Saturday, June 20, 2015

On Faith

I've heard of people abandoning their faith in God after bad things happened to them.  I've always wondered about that. Why is your faith adequate when bad things happen to other people, and then suddenly invalid when bad things happen to you?  If you could remain faithful after learning about the Holocaust, for goodness' sake, then why abandon it when suffering touches you personally?

And yet.

Losing Mark has knocked me loose.  I've had to step back and reconsider everything I believe.  Everything.  I've had to pull it apart piece by piece to see if it's still valid.

Is there a God?  I admit that at first I wanted to abandon my belief that God even existed. After all, he allowed Mark to die, didn't he?  But it's hard to look around at creation and not believe in God.  I recently heard the world referred to as "an amazing accident."  I can't believe this was all an accident. When I'm confronted by the complexity of it all, the amazing intertwining, it seems obvious it was all carefully planned.
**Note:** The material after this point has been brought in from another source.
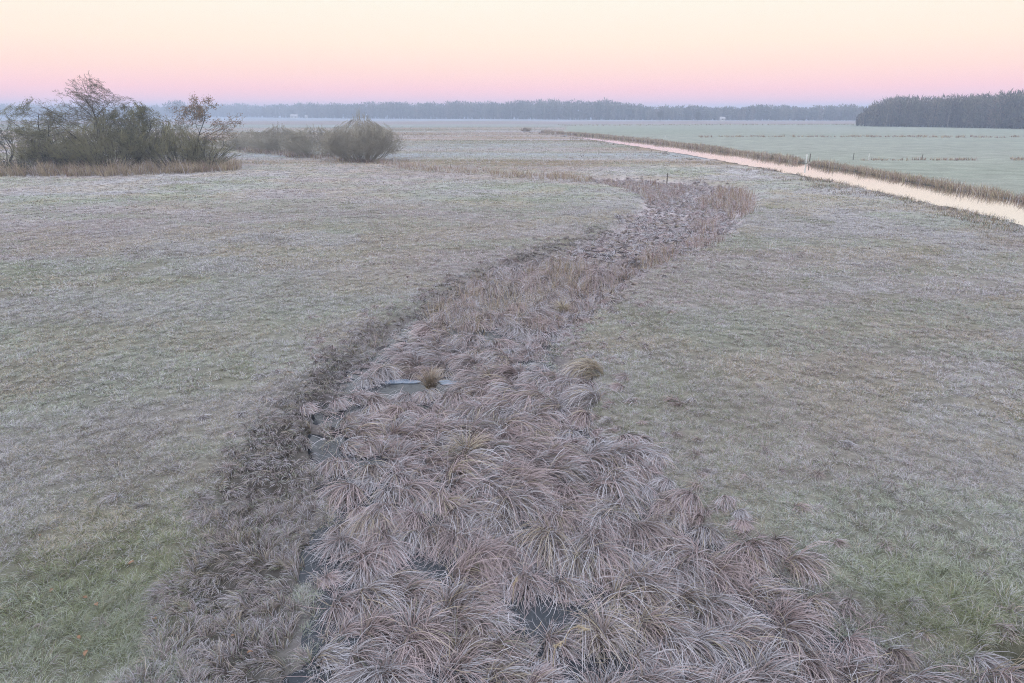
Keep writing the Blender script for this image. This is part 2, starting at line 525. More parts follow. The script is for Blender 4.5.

So, if there is a God, is he the God revealed in the bible?  In January I joined a women's bible study in the middle of studying the life of Moses and jumped right in at the book of Leviticus. Ouch.  It was not an easy study.  The God of the old testament feels very judgmental, a God who sees things in black and white and delivers swift punishment, a God who commands the obliteration of whole communities.  I haven't studied the old testament much in the past and I came away feeling rebellious, questioning passages and struggling to understand.  In the new testament (Matthew 22) Jesus says I am to love God with all my heart, soul and mind, and he says I'm supposed to love my neighbor as myself.  Verse 40 says: "All the Law and Prophets hang on these two commandments."  In other words, without love the whole old testament, every rule it puts in place and every decree delivered by Moses and the prophets, falls apart.  It's as though Jesus is reminding me that I only need to worry about loving God and people, and the rest will fall into place.  I can better understand the old testament when see through Jesus' words.

So, God exists, and he's the God of the bible.  Then why, oh why, does he allow suffering? And not just my suffering, but horrible, unspeakable suffering?  In 2 Corinthians 4:17 Paul says, "For our light and momentary troubles are achieving for us an eternal glory that far outweighs them all."  How can he describe what we experience on earth as "light and momentary"?


Could it be that our time on earth is insignificant when compared to what waits for us in heaven?  It's hard to imagine our whole lives being insignificant when compared to eternity. It's really hard to imagine eternity.  We're stuck here on earth  We're stuck in time.  We're stuck inside our own little brains.  We're stuck not understanding, and we're asked to trust, to trust in a God great enough to create everything--everything--we see, know and love.  In the same way a parent asks a child to trust and believe, we're asked to trust and believe in God's goodness.  I've spent my time since Mark died alternately kicking God in the shins in anger and grabbing onto his knees looking for comfort.

If God is all powerful, then he allowed Mark to die.  He allowed Mark to take his own life. People tell me it will all make sense when we get to heaven, but I think when I get to heaven it won't even matter.  I think when I get to heaven and see all its glory and understand eternity, whatever happened here on earth will be so insignificant that no explanation will be necessary.  So I rest in the knowledge that God's in control, that he allowed Mark to leave earth and join him in heaven, and that I'll see Mark again.  Sometimes for very brief moments, it's as if a curtain opens and I'm able to see eternity stretch out before me, and God's perfect peace washes over me.

Just because I get glimpses of eternity doesn't mean I have this all figured out.  Grief is a tricky thing.  No matter what I believe, Mark is still dead and I miss his physical presence. But I choose to believe in God.  Every day I choose God, even on the days I want to kick him in the shins.

1 comment:

  1. "He's everywhere." Yes, and as John said, thanks for being brave, for wrestling with God so openly and gracefully.